EXERCISE: Transcribe the records that follow. Keep every word exactly, and drop the pictures.

Records with scene code
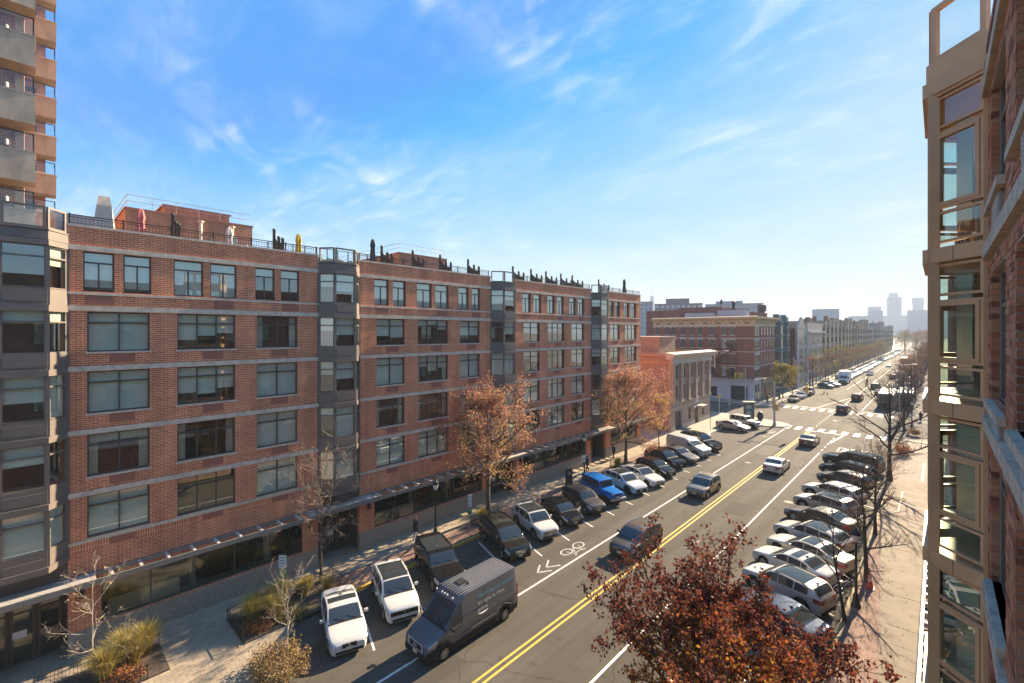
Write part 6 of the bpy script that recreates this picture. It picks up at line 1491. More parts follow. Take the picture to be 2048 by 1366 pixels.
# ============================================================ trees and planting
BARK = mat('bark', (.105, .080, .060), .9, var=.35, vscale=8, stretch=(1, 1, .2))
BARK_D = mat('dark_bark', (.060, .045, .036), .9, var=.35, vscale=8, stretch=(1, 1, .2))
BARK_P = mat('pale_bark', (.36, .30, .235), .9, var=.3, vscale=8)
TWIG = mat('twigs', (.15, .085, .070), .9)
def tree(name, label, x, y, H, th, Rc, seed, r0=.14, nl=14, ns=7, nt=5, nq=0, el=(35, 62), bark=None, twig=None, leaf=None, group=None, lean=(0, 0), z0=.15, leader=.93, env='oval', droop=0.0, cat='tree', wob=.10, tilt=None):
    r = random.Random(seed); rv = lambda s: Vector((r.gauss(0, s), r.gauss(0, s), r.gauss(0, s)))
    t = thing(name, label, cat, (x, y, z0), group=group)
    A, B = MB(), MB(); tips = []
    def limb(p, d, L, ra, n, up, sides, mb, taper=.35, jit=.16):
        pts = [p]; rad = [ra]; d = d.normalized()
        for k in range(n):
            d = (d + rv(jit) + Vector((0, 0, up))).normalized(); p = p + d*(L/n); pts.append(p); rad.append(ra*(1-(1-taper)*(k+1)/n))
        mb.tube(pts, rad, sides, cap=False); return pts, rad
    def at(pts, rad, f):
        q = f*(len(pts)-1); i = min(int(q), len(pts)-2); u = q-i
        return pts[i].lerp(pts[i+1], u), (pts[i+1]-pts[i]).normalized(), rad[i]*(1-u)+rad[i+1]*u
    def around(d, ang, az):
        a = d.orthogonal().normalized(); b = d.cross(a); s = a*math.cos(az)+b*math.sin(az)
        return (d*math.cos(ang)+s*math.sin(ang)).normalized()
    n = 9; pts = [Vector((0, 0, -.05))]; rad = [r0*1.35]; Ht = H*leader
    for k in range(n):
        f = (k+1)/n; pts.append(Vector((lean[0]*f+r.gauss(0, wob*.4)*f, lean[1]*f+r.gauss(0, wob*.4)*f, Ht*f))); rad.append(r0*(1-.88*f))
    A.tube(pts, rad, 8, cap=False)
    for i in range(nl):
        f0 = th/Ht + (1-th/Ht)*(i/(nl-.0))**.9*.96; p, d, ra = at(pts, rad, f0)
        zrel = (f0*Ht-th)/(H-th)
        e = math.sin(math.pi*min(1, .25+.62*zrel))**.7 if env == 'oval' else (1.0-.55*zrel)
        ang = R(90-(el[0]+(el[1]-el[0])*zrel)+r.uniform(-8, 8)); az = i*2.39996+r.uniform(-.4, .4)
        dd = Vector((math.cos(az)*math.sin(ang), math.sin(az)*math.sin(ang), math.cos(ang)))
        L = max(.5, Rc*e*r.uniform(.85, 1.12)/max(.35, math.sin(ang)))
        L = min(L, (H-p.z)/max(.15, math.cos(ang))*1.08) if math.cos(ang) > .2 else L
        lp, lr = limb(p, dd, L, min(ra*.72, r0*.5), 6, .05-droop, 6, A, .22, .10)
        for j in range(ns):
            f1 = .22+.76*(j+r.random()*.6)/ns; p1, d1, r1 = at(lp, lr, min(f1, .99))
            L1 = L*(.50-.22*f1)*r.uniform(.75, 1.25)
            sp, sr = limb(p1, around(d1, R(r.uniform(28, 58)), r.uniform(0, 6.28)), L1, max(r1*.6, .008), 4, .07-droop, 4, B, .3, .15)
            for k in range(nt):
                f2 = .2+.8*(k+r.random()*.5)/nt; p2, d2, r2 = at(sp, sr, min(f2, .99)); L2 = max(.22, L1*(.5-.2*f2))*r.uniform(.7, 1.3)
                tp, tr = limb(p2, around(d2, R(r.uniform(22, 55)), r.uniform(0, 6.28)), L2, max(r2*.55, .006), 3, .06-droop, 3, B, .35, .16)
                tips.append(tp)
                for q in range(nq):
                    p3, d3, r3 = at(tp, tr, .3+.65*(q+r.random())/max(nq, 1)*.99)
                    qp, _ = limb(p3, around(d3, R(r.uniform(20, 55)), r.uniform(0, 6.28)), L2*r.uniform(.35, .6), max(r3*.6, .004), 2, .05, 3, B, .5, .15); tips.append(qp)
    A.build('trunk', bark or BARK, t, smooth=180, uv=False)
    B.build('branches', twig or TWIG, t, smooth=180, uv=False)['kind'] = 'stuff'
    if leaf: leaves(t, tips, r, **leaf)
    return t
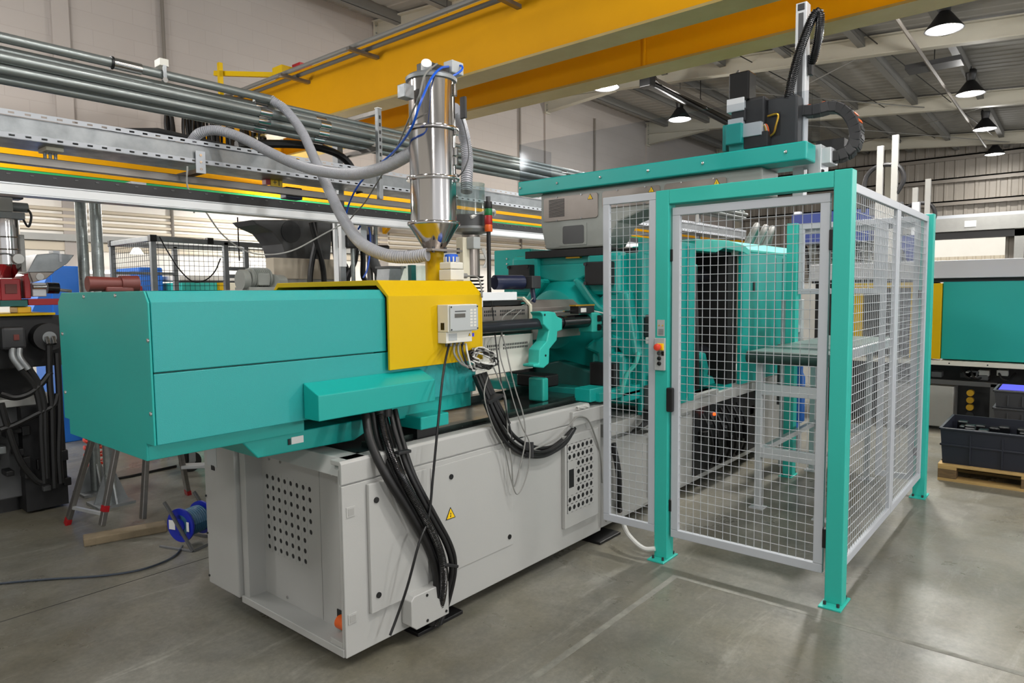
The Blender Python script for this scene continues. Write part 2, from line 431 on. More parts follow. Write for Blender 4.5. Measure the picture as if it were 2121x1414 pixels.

IN RESPONSE:
Write part 6 of the bpy script that recreates this picture. It picks up at line 1491. More parts follow. Take the picture to be 2048 by 1366 pixels.
# ============================================================ trees and planting
BARK = mat('bark', (.105, .080, .060), .9, var=.35, vscale=8, stretch=(1, 1, .2))
BARK_D = mat('dark_bark', (.060, .045, .036), .9, var=.35, vscale=8, stretch=(1, 1, .2))
BARK_P = mat('pale_bark', (.36, .30, .235), .9, var=.3, vscale=8)
TWIG = mat('twigs', (.15, .085, .070), .9)
def tree(name, label, x, y, H, th, Rc, seed, r0=.14, nl=14, ns=7, nt=5, nq=0, el=(35, 62), bark=None, twig=None, leaf=None, group=None, lean=(0, 0), z0=.15, leader=.93, env='oval', droop=0.0, cat='tree', wob=.10, tilt=None):
    r = random.Random(seed); rv = lambda s: Vector((r.gauss(0, s), r.gauss(0, s), r.gauss(0, s)))
    t = thing(name, label, cat, (x, y, z0), group=group)
    A, B = MB(), MB(); tips = []
    def limb(p, d, L, ra, n, up, sides, mb, taper=.35, jit=.16):
        pts = [p]; rad = [ra]; d = d.normalized()
        for k in range(n):
            d = (d + rv(jit) + Vector((0, 0, up))).normalized(); p = p + d*(L/n); pts.append(p); rad.append(ra*(1-(1-taper)*(k+1)/n))
        mb.tube(pts, rad, sides, cap=False); return pts, rad
    def at(pts, rad, f):
        q = f*(len(pts)-1); i = min(int(q), len(pts)-2); u = q-i
        return pts[i].lerp(pts[i+1], u), (pts[i+1]-pts[i]).normalized(), rad[i]*(1-u)+rad[i+1]*u
    def around(d, ang, az):
        a = d.orthogonal().normalized(); b = d.cross(a); s = a*math.cos(az)+b*math.sin(az)
        return (d*math.cos(ang)+s*math.sin(ang)).normalized()
    n = 9; pts = [Vector((0, 0, -.05))]; rad = [r0*1.35]; Ht = H*leader
    for k in range(n):
        f = (k+1)/n; pts.append(Vector((lean[0]*f+r.gauss(0, wob*.4)*f, lean[1]*f+r.gauss(0, wob*.4)*f, Ht*f))); rad.append(r0*(1-.88*f))
    A.tube(pts, rad, 8, cap=False)
    for i in range(nl):
        f0 = th/Ht + (1-th/Ht)*(i/(nl-.0))**.9*.96; p, d, ra = at(pts, rad, f0)
        zrel = (f0*Ht-th)/(H-th)
        e = math.sin(math.pi*min(1, .25+.62*zrel))**.7 if env == 'oval' else (1.0-.55*zrel)
        ang = R(90-(el[0]+(el[1]-el[0])*zrel)+r.uniform(-8, 8)); az = i*2.39996+r.uniform(-.4, .4)
        dd = Vector((math.cos(az)*math.sin(ang), math.sin(az)*math.sin(ang), math.cos(ang)))
        L = max(.5, Rc*e*r.uniform(.85, 1.12)/max(.35, math.sin(ang)))
        L = min(L, (H-p.z)/max(.15, math.cos(ang))*1.08) if math.cos(ang) > .2 else L
        lp, lr = limb(p, dd, L, min(ra*.72, r0*.5), 6, .05-droop, 6, A, .22, .10)
        for j in range(ns):
            f1 = .22+.76*(j+r.random()*.6)/ns; p1, d1, r1 = at(lp, lr, min(f1, .99))
            L1 = L*(.50-.22*f1)*r.uniform(.75, 1.25)
            sp, sr = limb(p1, around(d1, R(r.uniform(28, 58)), r.uniform(0, 6.28)), L1, max(r1*.6, .008), 4, .07-droop, 4, B, .3, .15)
            for k in range(nt):
                f2 = .2+.8*(k+r.random()*.5)/nt; p2, d2, r2 = at(sp, sr, min(f2, .99)); L2 = max(.22, L1*(.5-.2*f2))*r.uniform(.7, 1.3)
                tp, tr = limb(p2, around(d2, R(r.uniform(22, 55)), r.uniform(0, 6.28)), L2, max(r2*.55, .006), 3, .06-droop, 3, B, .35, .16)
                tips.append(tp)
                for q in range(nq):
                    p3, d3, r3 = at(tp, tr, .3+.65*(q+r.random())/max(nq, 1)*.99)
                    qp, _ = limb(p3, around(d3, R(r.uniform(20, 55)), r.uniform(0, 6.28)), L2*r.uniform(.35, .6), max(r3*.6, .004), 2, .05, 3, B, .5, .15); tips.append(qp)
    A.build('trunk', bark or BARK, t, smooth=180, uv=False)
    B.build('branches', twig or TWIG, t, smooth=180, uv=False)['kind'] = 'stuff'
    if leaf: leaves(t, tips, r, **leaf)
    return t
The Blender Python script for this scene continues. Write part 2, from line 431 on. More parts follow. Write for Blender 4.5. Measure the picture as if it were 2121x1414 pixels.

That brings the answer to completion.